Pat Leahy, Acting Director of USGS, provided opening remarks for the listening session. He emphasized the importance of past listening sessions to the Survey, which he has attended for several years.

For example, from one past session, USGS gained insights into the applicability of its work to human health issues and, as a result, conducted a workshop with other health agencies to get their perspectives about earth science’s role in human and public health. USGS also put together an internal group led by a human health coordinator to maintain linkages with other agencies. Further, USGS contracted with the National Academy of Sciences along with the National Science Foundation and NASA to look at these same issues. Their report is expected to be published soon. After the 2004 Listening Session on Reducing the Risk of Natural Hazards, USGS used the information to establish an initiative to focus work within this area, now seen as even more important in the wake of recent natural disasters. The President's budget includes funding to conduct a pilot study on multiple hazards in Southern California. He noted that key lessons learned from Hurricane Katrina include the need for robust monitoring networks with the capability to interpret and deliver information in a timely manner and the need for more effective and robust partnerships.

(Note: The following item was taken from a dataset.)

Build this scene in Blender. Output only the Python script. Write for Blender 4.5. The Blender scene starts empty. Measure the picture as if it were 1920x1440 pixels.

Acting Director Leahy outlined the context and scope of the current Listening Session. He highlighted three common themes from a series of National Research Council reports that encourage the USGS to: use the Survey's diverse resources and capabilities more directly and in concert to address societal problems, set priorities more strategically, and build on and further develop stronger and more innovative partnerships. He noted that USGS has been successful in developing elegant, well thought out plans at the programmatic level, but that it still needs an overarching, integrated view of the strategic priorities of the USGS as a whole. Thus, he formed a Science Strategy Team (SST) with a charge to develop a science strategy, not a strategic plan, which will identify opportunities to draw on the best that the USGS already does and find ways to use those strengths in concert to meet future societal needs. Acting Director Leahy explained that the purpose of this listening session is to gather input on the science framework the SST created and to identify ways programs and capabilities can be "mixed and matched" to better address societal issues. The SST will use the input gathered at this session, as well as its other activities, as it prepares a report by August 2006.

In closing, Acting Director Leahy summarized the key questions for which USGS is seeking responses: 1) What are the significant societal issues/challenges that USGS should be addressing; 2) What general factors should USGS use to set priorities to make impacts scientifically and socially; and 3) Are the science questions appropriate? Are there gaps in the questions?